I dont think that its (sic) geniuses we need now. I think geniuses are events, not goals or ends. Neither do I believe that we need pontification about architecture, or grand doctrine, or prophecy, always a dubious affair. We still have something with a living tradition within our reach, as well as plenty of moral tenets concerning ourselves and our craft or profession as architects (and I use these terms in their best traditional sense). It is necessary for us to make good use of the little that still remains of a tradition of construction and, above all, morality in an age in which the most beautiful words have lost virtually all their real, true, significance.

So as early as 1960 architects had expressed the desire to return architecture to its social status as a craft in the service of tradition rather than an elite artistic practice. The same desire has resurfaced since the collapse of the global real estate market, as evidenced by the selection of Peter Zumthor and Wang Shu for the Pritzker Award.

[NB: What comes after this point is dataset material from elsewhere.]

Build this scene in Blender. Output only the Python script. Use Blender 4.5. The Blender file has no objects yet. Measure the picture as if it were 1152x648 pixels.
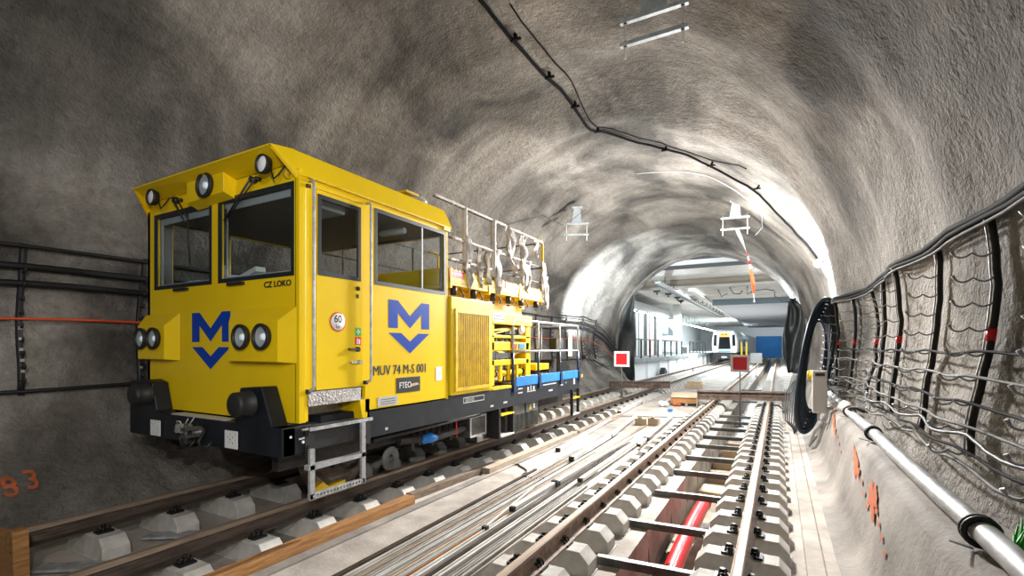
import bpy, math, random
from mathutils import Vector, Matrix, noise, Euler
random.seed(7)
D = bpy.data; S = bpy.context.scene; COL = S.collection
PI = math.pi

# ------------------------------------------------------------------ camera, world, light, exposure
cam_data = D.cameras.new('camera'); cam = D.objects.new('camera', cam_data); COL.objects.link(cam); S.camera = cam
cam.location = (0, 0, 1.662)
cam.rotation_euler = (PI/2, 0, math.radians(28.875))
cam_data.sensor_fit = 'HORIZONTAL'; cam_data.sensor_width = 36.0
cam_data.lens = 36.0*544/1152
cam_data.shift_y = (390-324)/1152
cam_data.clip_start = 0.05; cam_data.clip_end = 400

S.view_settings.view_transform = 'Standard'; S.view_settings.look = 'None'
S.view_settings.gamma = 1.0; S.view_settings.exposure = 0.50; S.view_settings.use_curve_mapping = False

W = D.worlds.new('world'); S.world = W; W.use_nodes = True
W.node_tree.nodes['Background'].inputs[0].default_value = (0.55, 0.60, 0.66, 1)
W.node_tree.nodes['Background'].inputs[1].default_value = 0.17

def lamp(name, kind, loc, energy, color=(1, 1, 1), size=0.3, aim=None, size_y=None, cone=None):
    l = D.lights.new(name, kind); l.energy = energy; l.color = color
    if kind == 'AREA':
        l.size = size
        if size_y: l.shape = 'RECTANGLE'; l.size_y = size_y
    elif kind in ('POINT', 'SPOT'):
        l.shadow_soft_size = size
    if cone: l.spot_size = math.radians(cone); l.spot_blend = 0.6
    o = D.objects.new(name, l); COL.objects.link(o); o.location = loc
    if aim is not None:
        o.rotation_euler = (Vector(aim)-Vector(loc)).to_track_quat('-Z', 'Y').to_euler()
    return o

COOL = (0.86, 0.95, 1.0); WARM = (1.0, 0.965, 0.92)
lamp('work_light_behind_camera', 'SPOT', (0.7, -1.2, 4.0), 520, WARM, 0.3, aim=(-5.6, 4.8, 3.4), cone=88)
lamp('work_light_right_of_camera', 'SPOT', (0.80, -0.5, 2.6), 330, WARM, 0.06, aim=(-6.0, 3.2, 2.0), cone=74)
lamp('fill_light_crown', 'AREA', (-2.2, 10.9, 4.6), 380, WARM, 0.40, aim=(-1.9, 6.6, 0)).data.spread = math.radians(105)  # added fill without a fixture, lights the sleeper tops from ahead
lamp('fill_light_middle', 'POINT', (-2.2, 13.6, 3.2), 950, WARM, 0.20)  # added unseen fill, brightens the lining beyond the big ridge
lamp('work_light_behind_left', 'POINT', (-4.5, -4.0, 4.2), 50, COOL, 0.3)
lamp('tarp_fill_light', 'AREA', (-1.5, 90, 4.4), 170, COOL, 4.0, aim=(-1.5, 94, 1.5))  # extra fill put in to brighten the blue tarpaulin
lamp('station_light_near', 'AREA', (-3.0, 31, 4.9), 420, COOL, 7.0, aim=(-3.0, 31, 0), size_y=5)
lamp('station_light_middle', 'AREA', (-4.0, 46, 4.5), 3300, COOL, 7.0, aim=(-4.0, 46, 0), size_y=14)
lamp('station_light_far', 'AREA', (-5.5, 72, 4.4), 4200, COOL, 7.0, aim=(-4.0, 72, 0), size_y=24)

# ------------------------------------------------------------------ materials
def mat(name, col, rough=0.7, metal=0.0, col2=None, scale=6.0, bump=0.0, bscale=60.0, detail=6.0, contrast=(0.35, 0.65), spec=0.5, stretch=None, coat=0.0):
    m = D.materials.new(name); m.use_nodes = True; n = m.node_tree.nodes; l = m.node_tree.links
    b = n['Principled BSDF']; b.inputs['Base Color'].default_value = (*col, 1)
    b.inputs['Roughness'].default_value = rough; b.inputs['Metallic'].default_value = metal
    b.inputs['Specular IOR Level'].default_value = spec
    if coat: b.inputs['Coat Weight'].default_value = coat; b.inputs['Coat Roughness'].default_value = 0.12
    tc = n.new('ShaderNodeTexCoord'); src = tc.outputs['Object']
    if stretch:
        mp = n.new('ShaderNodeMapping'); mp.inputs['Scale'].default_value = stretch
        l.new(src, mp.inputs['Vector']); src = mp.outputs['Vector']
    if col2:
        t = n.new('ShaderNodeTexNoise'); t.inputs['Scale'].default_value = scale; t.inputs['Detail'].default_value = detail
        t.inputs['Roughness'].default_value = 0.62
        r = n.new('ShaderNodeValToRGB'); e = r.color_ramp.elements
        e[0].position, e[1].position = contrast; e[0].color = (*col, 1); e[1].color = (*col2, 1)
        l.new(src, t.inputs['Vector']); l.new(t.outputs['Fac'], r.inputs['Fac']); l.new(r.outputs['Color'], b.inputs['Base Color'])
    if bump:
        t2 = n.new('ShaderNodeTexNoise'); t2.inputs['Scale'].default_value = bscale; t2.inputs['Detail'].default_value = 5
        bp = n.new('ShaderNodeBump'); bp.inputs['Strength'].default_value = bump; bp.inputs['Distance'].default_value = 0.02
        l.new(src, t2.inputs['Vector']); l.new(t2.outputs['Fac'], bp.inputs['Height']); l.new(bp.outputs['Normal'], b.inputs['Normal'])
    return m

def emis(name, col, strength):
    m = D.materials.new(name); m.use_nodes = True; b = m.node_tree.nodes['Principled BSDF']
    b.inputs['Base Color'].default_value = (*col, 1); b.inputs['Emission Color'].default_value = (*col, 1); b.inputs['Emission Strength'].default_value = strength
    return m

def glass(name, tint=(0.85, 0.92, 0.95), refl=0.12):
    m = D.materials.new(name); m.use_nodes = True; n = m.node_tree.nodes; l = m.node_tree.links
    n.remove(n['Principled BSDF']); out = n['Material Output']
    tr = n.new('ShaderNodeBsdfTransparent'); tr.inputs[0].default_value = (*tint, 1)
    gl = n.new('ShaderNodeBsdfGlossy'); gl.inputs['Roughness'].default_value = 0.03
    fr = n.new('ShaderNodeLayerWeight'); fr.inputs[0].default_value = 0.5
    pw = n.new('ShaderNodeMath'); pw.operation = 'POWER'; pw.inputs[1].default_value = 4.0
    ad = n.new('ShaderNodeMath'); ad.operation = 'MULTIPLY_ADD'; ad.inputs[1].default_value = 0.7; ad.inputs[2].default_value = refl; ad.use_clamp = True
    mx = n.new('ShaderNodeMixShader')
    l.new(fr.outputs['Facing'], pw.inputs[0]); l.new(pw.outputs[0], ad.inputs[0]); l.new(ad.outputs[0], mx.inputs[0]); l.new(tr.outputs[0], mx.inputs[1]); l.new(gl.outputs[0], mx.inputs[2]); l.new(mx.outputs[0], out.inputs[0])
    return m

def shotcrete():
    m = D.materials.new('shotcrete'); m.use_nodes = True; n = m.node_tree.nodes; l = m.node_tree.links
    b = n['Principled BSDF']; b.inputs['Roughness'].default_value = 0.8; b.inputs['Specular IOR Level'].default_value = 0.45
    tc = n.new('ShaderNodeTexCoord')
    def nz(scale, detail, rough, dist=0.0, sc=None):
        t = n.new('ShaderNodeTexNoise'); t.inputs['Scale'].default_value = scale; t.inputs['Detail'].default_value = detail
        t.inputs['Roughness'].default_value = rough; t.inputs['Distortion'].default_value = dist
        s = tc.outputs['Object']
        if sc:
            mp = n.new('ShaderNodeMapping'); mp.inputs['Scale'].default_value = sc; mp.inputs['Location'].default_value = (3.1, 7.4, 1.2); l.new(s, mp.inputs['Vector']); s = mp.outputs['Vector']
        l.new(s, t.inputs['Vector']); return t.outputs['Fac']
    def ramp(f, stops):
        r = n.new('ShaderNodeValToRGB'); e = r.color_ramp.elements
        while len(e) < len(stops): e.new(0.5)
        for i, (p, c) in enumerate(stops): e[i].position = p; e[i].color = (*c, 1)
        l.new(f, r.inputs['Fac']); return r.outputs['Color']
    def mul(a, b_, fac=1.0, mode='MULTIPLY'):
        x = n.new('ShaderNodeMix'); x.data_type = 'RGBA'; x.blend_type = mode; x.inputs[0].default_value = fac
        l.new(a, x.inputs[6]); l.new(b_, x.inputs[7]); return x.outputs[2]
    base = ramp(nz(0.55, 4, 0.5, 0.6, (1.0, 0.62, 0.8)), [(0.37, (0.095, 0.089, 0.081)), (0.5, (0.27, 0.250, 0.226)), (0.64, (0.44, 0.41, 0.375))])
    band = ramp(nz(0.9, 3, 0.5, 0.4, (0.35, 1.6, 0.35)), [(0.34, (0.64, 0.62, 0.60)), (0.58, (1, 1, 1))])
    spots = ramp(nz(9, 6, 0.75), [(0.30, (0.62, 0.62, 0.6)), (0.62, (1.15, 1.15, 1.15))])
    c = mul(mul(base, band), spots, 0.8)
    l.new(c, b.inputs['Base Color'])
    h1 = nz(26, 5, 0.62); h2 = nz(7, 4, 0.6)
    ad = n.new('ShaderNodeMath'); ad.operation = 'MULTIPLY_ADD'; l.new(h2, ad.inputs[0]); ad.inputs[1].default_value = 1.6; l.new(h1, ad.inputs[2])
    bp = n.new('ShaderNodeBump'); bp.inputs['Strength'].default_value = 0.85; bp.inputs['Distance'].default_value = 0.045
    l.new(ad.outputs[0], bp.inputs['Height']); l.new(bp.outputs['Normal'], b.inputs['Normal'])
    return m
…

I’ve always suspected that the recent interest in architectural practices such as Zumthor’s and Wang’s has less to do with modesty than a desire for a purity of artistic purpose that eludes most architects forced to deal with the realities of designing buildings for a global economy. There’s a mystique in Zumthor’s monkish approach, even a kind of mystification of architectural practice. 

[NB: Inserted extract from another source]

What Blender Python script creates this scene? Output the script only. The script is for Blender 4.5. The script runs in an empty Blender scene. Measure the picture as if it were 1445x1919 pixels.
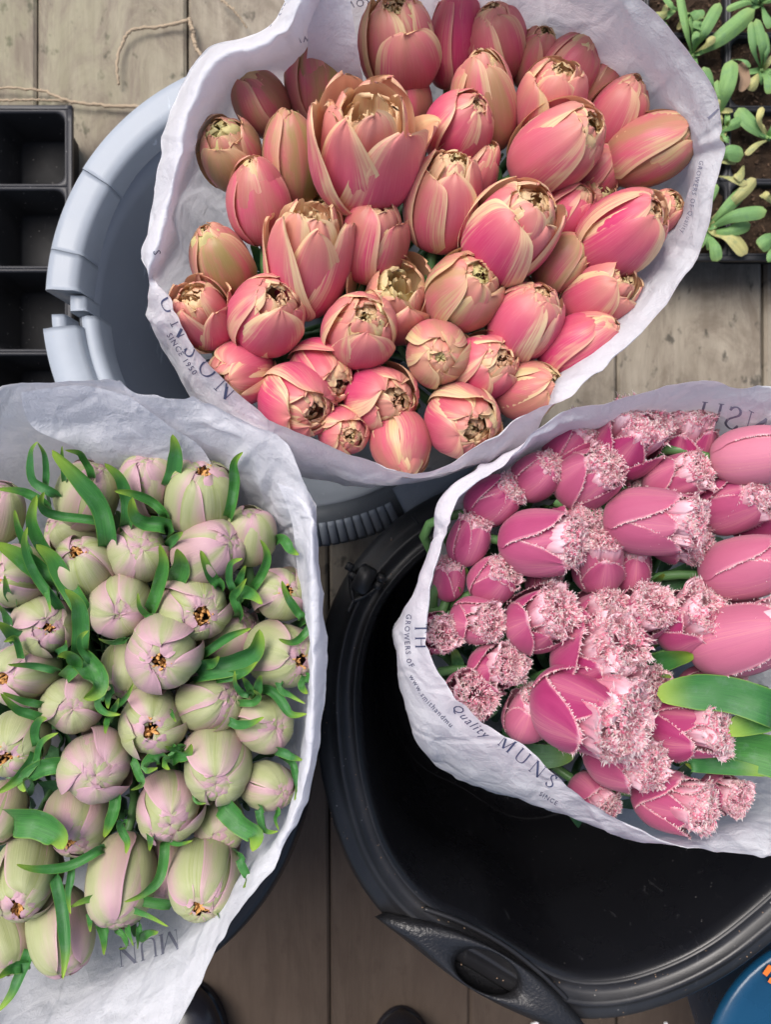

Indeed, there’s an elitist streak in Coderch’s vision of the architect as humble servant of tradition and craft. Even though Coderch’s style was modernist (see image above, from a 1959 project), his conception of culture is medieval:

I conceive of society as a kind of pyramid, with the best and least numerous at the top and the masses forming the broad base. There is also an intermediate zone comprising people of every kind and condition who are aware that there are certain higher values and who choose to act in accordance with this awareness : these people are the true nobility on whom everything depends : they enrich the summit of society above them by their actions and their words, and the base by their example, since the masses enrich themselves only out of respect or through imitation.

Coderch wants architects to return to their rightful positions in “the nobility” (aristócratas), which “has practically disappeared nowadays, the greater part of it having given in to materialism and the cult of success.” 

This begs some questions: Is the call for more modesty among architects actually elitist, an evasion of the realities of the profession in a globalized economy? Can one be modest and modern at the same?  Is craft really a longing for the return of all those beautiful words?